Disinilah menurut saya penggunaan data untuk menentukan minat baca rendah atau tinggi kurang adil. Agar adil, seharusnya dibandingkan dengan data-data digital seperti saya ulas diatas.
Penutup
Kami khawatir, memang minat baca melalui media buku yang memang menurun (rendah). Namun disisi yang lain, media atau alat baca masyarakat yang saat ini beralih ke internet melalui gadget dan smartphone setiap detik terus meningkat.
Menurut saya disinilah pentingnya para pustakawan dan pegiat literasi lebih giat lagi belajar untuk meningkatkan SDM para pustakawan. Bagaimana supaya di bidang Dunia Perpustakaan ini, khususnya dalam transformasi digital lebih giat ditingkatkan.

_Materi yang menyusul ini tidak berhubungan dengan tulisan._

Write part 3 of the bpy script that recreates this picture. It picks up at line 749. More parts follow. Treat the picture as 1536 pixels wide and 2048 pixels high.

Harapan saya pustakawan dan pihak-pihak terkait yang punya wewenang dalam pengembangan perpustakaan di era digital semakin lebih baik lagi dalam mengelola perpustakaan. Termasuk khususnya dalam transformasi digital di era seperti sekarang ini, sehingga mampu mengambil data digital juga.
Sudah bukan saatnya lagi para pustakawan hanya sibuk menyalahkan minat baca (buku) masyarakat rendah. Apalagi hanya mengandalkan dari satu sumber data dan mengabaikan data yang lain.